Mercer has welcomed the consultation into 'Employer Asset-backed Pension Contributions' announced by HM Treasury as a step to bringing this valuable funding tool into the mainstream. The company shares the Treasury’s view that there is value for both trustees and employers in having access to a wide range of solutions for meeting Defined Benefit (DB) pension scheme deficits. Mercer does, however, agree that it might be possible for Asset-Backed Contributions (ABCs) to give rise to tax anomalies, so welcomes the consultation.
The consultation is on how tax relief is calculated for ABCs. It indicates that there is no intention to put an end to them but aims to ensure that the tax relief granted to companies is commensurate with the value of the ABC to the trustees. The consultation wants to ensure that pension taxation remains 'fair and sustainable' over the long term and that tax relief accurately reflects the fair value of contributions made to pension schemes.
According to Matthew Demwell, Partner at Mercer, “The consultation is likely to help ABCs shed their 'dark' image and allow them to become part of the mainstream toolkit available to trustees and employers considering how to finance their schemes.
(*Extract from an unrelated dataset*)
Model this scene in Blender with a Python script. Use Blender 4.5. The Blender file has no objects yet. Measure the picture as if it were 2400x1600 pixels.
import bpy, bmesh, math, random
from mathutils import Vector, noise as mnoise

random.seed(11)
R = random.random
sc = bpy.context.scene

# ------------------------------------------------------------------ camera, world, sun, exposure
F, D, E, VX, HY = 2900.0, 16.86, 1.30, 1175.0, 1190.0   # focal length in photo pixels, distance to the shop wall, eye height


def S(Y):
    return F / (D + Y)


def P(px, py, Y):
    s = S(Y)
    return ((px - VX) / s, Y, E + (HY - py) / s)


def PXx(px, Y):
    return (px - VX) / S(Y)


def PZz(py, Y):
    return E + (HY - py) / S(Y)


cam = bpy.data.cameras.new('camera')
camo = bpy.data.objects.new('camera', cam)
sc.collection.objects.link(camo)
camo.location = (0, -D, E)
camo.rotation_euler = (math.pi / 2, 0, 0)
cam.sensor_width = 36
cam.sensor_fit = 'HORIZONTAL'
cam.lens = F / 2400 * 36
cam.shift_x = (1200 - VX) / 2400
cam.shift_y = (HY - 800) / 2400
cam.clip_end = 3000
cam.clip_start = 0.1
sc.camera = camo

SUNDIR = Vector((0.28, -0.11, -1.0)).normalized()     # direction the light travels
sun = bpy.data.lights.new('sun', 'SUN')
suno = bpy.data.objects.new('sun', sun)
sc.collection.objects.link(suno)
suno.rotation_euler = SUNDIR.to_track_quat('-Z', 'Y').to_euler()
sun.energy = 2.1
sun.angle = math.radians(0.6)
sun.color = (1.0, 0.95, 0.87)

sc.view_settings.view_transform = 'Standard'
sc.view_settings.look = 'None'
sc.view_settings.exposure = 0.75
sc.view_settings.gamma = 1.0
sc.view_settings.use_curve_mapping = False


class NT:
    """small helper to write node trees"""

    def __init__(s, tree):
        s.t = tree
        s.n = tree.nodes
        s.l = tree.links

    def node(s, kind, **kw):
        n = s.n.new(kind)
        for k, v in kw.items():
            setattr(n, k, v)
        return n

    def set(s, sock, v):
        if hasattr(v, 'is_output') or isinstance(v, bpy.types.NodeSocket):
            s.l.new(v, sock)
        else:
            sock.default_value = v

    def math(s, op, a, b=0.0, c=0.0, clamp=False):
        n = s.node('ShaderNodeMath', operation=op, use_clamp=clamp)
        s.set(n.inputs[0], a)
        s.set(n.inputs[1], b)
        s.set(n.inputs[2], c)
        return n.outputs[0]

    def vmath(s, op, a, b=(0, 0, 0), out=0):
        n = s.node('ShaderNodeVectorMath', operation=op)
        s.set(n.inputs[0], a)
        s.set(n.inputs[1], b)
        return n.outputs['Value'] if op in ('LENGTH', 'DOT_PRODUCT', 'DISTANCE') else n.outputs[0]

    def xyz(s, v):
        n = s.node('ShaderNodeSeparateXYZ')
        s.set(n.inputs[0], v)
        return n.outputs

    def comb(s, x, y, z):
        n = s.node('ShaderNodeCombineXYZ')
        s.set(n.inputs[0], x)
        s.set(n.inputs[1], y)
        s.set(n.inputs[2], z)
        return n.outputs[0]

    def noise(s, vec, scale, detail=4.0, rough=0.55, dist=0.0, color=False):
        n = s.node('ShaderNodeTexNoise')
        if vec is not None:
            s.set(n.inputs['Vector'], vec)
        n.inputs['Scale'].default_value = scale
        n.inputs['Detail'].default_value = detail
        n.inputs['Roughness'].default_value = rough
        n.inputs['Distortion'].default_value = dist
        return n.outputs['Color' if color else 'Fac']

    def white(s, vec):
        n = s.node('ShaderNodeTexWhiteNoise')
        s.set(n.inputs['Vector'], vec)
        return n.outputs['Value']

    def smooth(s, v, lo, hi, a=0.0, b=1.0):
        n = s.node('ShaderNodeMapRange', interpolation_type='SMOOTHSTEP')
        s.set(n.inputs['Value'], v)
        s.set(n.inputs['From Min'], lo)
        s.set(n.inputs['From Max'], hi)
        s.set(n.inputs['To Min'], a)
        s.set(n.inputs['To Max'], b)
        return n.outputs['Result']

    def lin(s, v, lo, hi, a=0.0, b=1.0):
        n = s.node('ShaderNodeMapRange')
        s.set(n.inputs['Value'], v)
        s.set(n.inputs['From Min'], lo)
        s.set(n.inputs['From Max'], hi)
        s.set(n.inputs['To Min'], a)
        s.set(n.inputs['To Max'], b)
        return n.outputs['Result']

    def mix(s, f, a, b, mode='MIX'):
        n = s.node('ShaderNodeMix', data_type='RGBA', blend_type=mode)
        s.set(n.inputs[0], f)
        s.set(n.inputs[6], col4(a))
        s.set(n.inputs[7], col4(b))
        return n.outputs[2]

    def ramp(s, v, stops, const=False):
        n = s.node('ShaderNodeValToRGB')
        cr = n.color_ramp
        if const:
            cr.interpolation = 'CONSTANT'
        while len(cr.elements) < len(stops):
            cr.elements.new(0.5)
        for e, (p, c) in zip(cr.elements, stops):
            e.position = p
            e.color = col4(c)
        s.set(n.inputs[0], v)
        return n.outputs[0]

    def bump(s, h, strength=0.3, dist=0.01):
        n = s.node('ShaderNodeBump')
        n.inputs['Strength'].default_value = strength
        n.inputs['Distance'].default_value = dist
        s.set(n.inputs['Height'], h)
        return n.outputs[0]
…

The ABC market is developing and, as with any new financial structure, it’s appropriate for HM Treasury to review how they work.”
According to Mercer, asset-backed contributions can be a good funding solution for trustees and employers alike. The pension scheme has its deficit addressed up front and the employer’s cash flow requirement is less onerous than under a typical cash-only recovery plan. This is particularly important in the current economic climate. However, the consultancy agrees that, in terms of tax liability, there needs to be a level playing field between different structures for making contributions.
"In our experience,” continued Mr Demwell, “trustees take independent advice and price the relevant assets at market or fair value, in which case there should be little opportunity for tax arbitrage. However, the consultation still makes sense since it may be possible to devise arrangementsthat game the current system, and their status needs to be reviewed to avoid the whole market being brought into disrepute. We would urge the Treasury to ensure that that the outcome does not restrict this important and legitimate method of funding, however. If it does, it could damage both employers’ cash flow and pension schemes’ funding levels."